[Provided data]
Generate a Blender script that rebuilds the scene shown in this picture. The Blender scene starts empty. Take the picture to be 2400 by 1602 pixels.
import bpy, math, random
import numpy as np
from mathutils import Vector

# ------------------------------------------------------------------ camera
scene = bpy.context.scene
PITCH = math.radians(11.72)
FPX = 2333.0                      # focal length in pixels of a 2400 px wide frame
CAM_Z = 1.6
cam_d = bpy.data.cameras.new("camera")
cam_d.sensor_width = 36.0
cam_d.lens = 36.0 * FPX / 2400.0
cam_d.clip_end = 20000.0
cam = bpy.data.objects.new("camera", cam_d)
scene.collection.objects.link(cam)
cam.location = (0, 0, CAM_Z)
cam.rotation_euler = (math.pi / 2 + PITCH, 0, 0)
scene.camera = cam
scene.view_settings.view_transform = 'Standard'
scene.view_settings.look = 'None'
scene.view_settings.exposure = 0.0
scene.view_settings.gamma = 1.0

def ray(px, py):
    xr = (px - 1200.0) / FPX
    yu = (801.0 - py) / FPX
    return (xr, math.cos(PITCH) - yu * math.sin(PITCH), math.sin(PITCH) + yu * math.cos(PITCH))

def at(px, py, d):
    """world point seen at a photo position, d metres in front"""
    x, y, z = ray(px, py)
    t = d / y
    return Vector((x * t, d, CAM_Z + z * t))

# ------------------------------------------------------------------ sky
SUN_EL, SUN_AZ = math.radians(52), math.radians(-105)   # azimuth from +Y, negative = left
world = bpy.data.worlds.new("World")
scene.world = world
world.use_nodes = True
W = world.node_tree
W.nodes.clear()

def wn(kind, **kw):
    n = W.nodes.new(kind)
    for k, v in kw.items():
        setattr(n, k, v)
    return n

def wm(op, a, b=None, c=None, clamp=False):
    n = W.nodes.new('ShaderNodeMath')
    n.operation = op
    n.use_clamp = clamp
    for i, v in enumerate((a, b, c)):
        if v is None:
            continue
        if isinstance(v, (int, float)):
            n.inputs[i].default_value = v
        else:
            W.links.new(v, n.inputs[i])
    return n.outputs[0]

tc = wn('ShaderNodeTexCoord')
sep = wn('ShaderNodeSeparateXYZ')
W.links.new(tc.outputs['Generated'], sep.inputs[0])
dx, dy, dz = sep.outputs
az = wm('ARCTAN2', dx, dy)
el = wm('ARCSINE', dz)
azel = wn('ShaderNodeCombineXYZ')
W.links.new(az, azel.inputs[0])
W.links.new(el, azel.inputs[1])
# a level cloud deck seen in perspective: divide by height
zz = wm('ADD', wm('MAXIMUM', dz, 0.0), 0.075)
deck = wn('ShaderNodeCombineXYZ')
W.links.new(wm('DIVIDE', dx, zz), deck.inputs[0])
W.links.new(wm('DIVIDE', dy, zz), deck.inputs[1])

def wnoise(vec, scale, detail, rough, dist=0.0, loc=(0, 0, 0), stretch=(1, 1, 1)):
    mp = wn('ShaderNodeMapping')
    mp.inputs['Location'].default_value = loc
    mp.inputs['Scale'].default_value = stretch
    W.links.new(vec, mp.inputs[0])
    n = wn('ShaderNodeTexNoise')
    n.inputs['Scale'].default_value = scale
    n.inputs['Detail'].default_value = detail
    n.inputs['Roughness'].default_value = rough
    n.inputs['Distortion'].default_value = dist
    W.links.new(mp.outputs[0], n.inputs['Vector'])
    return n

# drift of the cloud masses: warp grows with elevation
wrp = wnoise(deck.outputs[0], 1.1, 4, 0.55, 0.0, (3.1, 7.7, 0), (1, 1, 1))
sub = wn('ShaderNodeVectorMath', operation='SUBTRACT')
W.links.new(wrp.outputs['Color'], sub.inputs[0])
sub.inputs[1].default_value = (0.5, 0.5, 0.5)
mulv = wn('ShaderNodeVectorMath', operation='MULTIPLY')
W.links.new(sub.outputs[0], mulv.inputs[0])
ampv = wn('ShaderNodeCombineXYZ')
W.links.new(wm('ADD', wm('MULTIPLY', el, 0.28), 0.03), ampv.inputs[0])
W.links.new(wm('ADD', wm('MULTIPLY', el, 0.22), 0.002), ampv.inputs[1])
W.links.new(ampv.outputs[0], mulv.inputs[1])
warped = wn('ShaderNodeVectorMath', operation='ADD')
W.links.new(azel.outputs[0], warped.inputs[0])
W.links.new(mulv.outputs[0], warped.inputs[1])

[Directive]
Every line above needs to be retyped exactly.

[Result of this exercise]
Generate a Blender script that rebuilds the scene shown in this picture. The Blender scene starts empty. Take the picture to be 2400 by 1602 pixels.
import bpy, math, random
import numpy as np
from mathutils import Vector

# ------------------------------------------------------------------ camera
scene = bpy.context.scene
PITCH = math.radians(11.72)
FPX = 2333.0                      # focal length in pixels of a 2400 px wide frame
CAM_Z = 1.6
cam_d = bpy.data.cameras.new("camera")
cam_d.sensor_width = 36.0
cam_d.lens = 36.0 * FPX / 2400.0
cam_d.clip_end = 20000.0
cam = bpy.data.objects.new("camera", cam_d)
scene.collection.objects.link(cam)
cam.location = (0, 0, CAM_Z)
cam.rotation_euler = (math.pi / 2 + PITCH, 0, 0)
scene.camera = cam
scene.view_settings.view_transform = 'Standard'
scene.view_settings.look = 'None'
scene.view_settings.exposure = 0.0
scene.view_settings.gamma = 1.0

def ray(px, py):
    xr = (px - 1200.0) / FPX
    yu = (801.0 - py) / FPX
    return (xr, math.cos(PITCH) - yu * math.sin(PITCH), math.sin(PITCH) + yu * math.cos(PITCH))

def at(px, py, d):
    """world point seen at a photo position, d metres in front"""
    x, y, z = ray(px, py)
    t = d / y
    return Vector((x * t, d, CAM_Z + z * t))

# ------------------------------------------------------------------ sky
SUN_EL, SUN_AZ = math.radians(52), math.radians(-105)   # azimuth from +Y, negative = left
world = bpy.data.worlds.new("World")
scene.world = world
world.use_nodes = True
W = world.node_tree
W.nodes.clear()

def wn(kind, **kw):
    n = W.nodes.new(kind)
    for k, v in kw.items():
        setattr(n, k, v)
    return n

def wm(op, a, b=None, c=None, clamp=False):
    n = W.nodes.new('ShaderNodeMath')
    n.operation = op
    n.use_clamp = clamp
    for i, v in enumerate((a, b, c)):
        if v is None:
            continue
        if isinstance(v, (int, float)):
            n.inputs[i].default_value = v
        else:
            W.links.new(v, n.inputs[i])
    return n.outputs[0]

tc = wn('ShaderNodeTexCoord')
sep = wn('ShaderNodeSeparateXYZ')
W.links.new(tc.outputs['Generated'], sep.inputs[0])
dx, dy, dz = sep.outputs
az = wm('ARCTAN2', dx, dy)
el = wm('ARCSINE', dz)
azel = wn('ShaderNodeCombineXYZ')
W.links.new(az, azel.inputs[0])
W.links.new(el, azel.inputs[1])
# a level cloud deck seen in perspective: divide by height
zz = wm('ADD', wm('MAXIMUM', dz, 0.0), 0.075)
deck = wn('ShaderNodeCombineXYZ')
W.links.new(wm('DIVIDE', dx, zz), deck.inputs[0])
W.links.new(wm('DIVIDE', dy, zz), deck.inputs[1])

def wnoise(vec, scale, detail, rough, dist=0.0, loc=(0, 0, 0), stretch=(1, 1, 1)):
    mp = wn('ShaderNodeMapping')
    mp.inputs['Location'].default_value = loc
    mp.inputs['Scale'].default_value = stretch
    W.links.new(vec, mp.inputs[0])
    n = wn('ShaderNodeTexNoise')
    n.inputs['Scale'].default_value = scale
    n.inputs['Detail'].default_value = detail
    n.inputs['Roughness'].default_value = rough
    n.inputs['Distortion'].default_value = dist
    W.links.new(mp.outputs[0], n.inputs['Vector'])
    return n

# drift of the cloud masses: warp grows with elevation
wrp = wnoise(deck.outputs[0], 1.1, 4, 0.55, 0.0, (3.1, 7.7, 0), (1, 1, 1))
sub = wn('ShaderNodeVectorMath', operation='SUBTRACT')
W.links.new(wrp.outputs['Color'], sub.inputs[0])
sub.inputs[1].default_value = (0.5, 0.5, 0.5)
mulv = wn('ShaderNodeVectorMath', operation='MULTIPLY')
W.links.new(sub.outputs[0], mulv.inputs[0])
ampv = wn('ShaderNodeCombineXYZ')
W.links.new(wm('ADD', wm('MULTIPLY', el, 0.28), 0.03), ampv.inputs[0])
W.links.new(wm('ADD', wm('MULTIPLY', el, 0.22), 0.002), ampv.inputs[1])
W.links.new(ampv.outputs[0], mulv.inputs[1])
warped = wn('ShaderNodeVectorMath', operation='ADD')
W.links.new(azel.outputs[0], warped.inputs[0])
W.links.new(mulv.outputs[0], warped.inputs[1])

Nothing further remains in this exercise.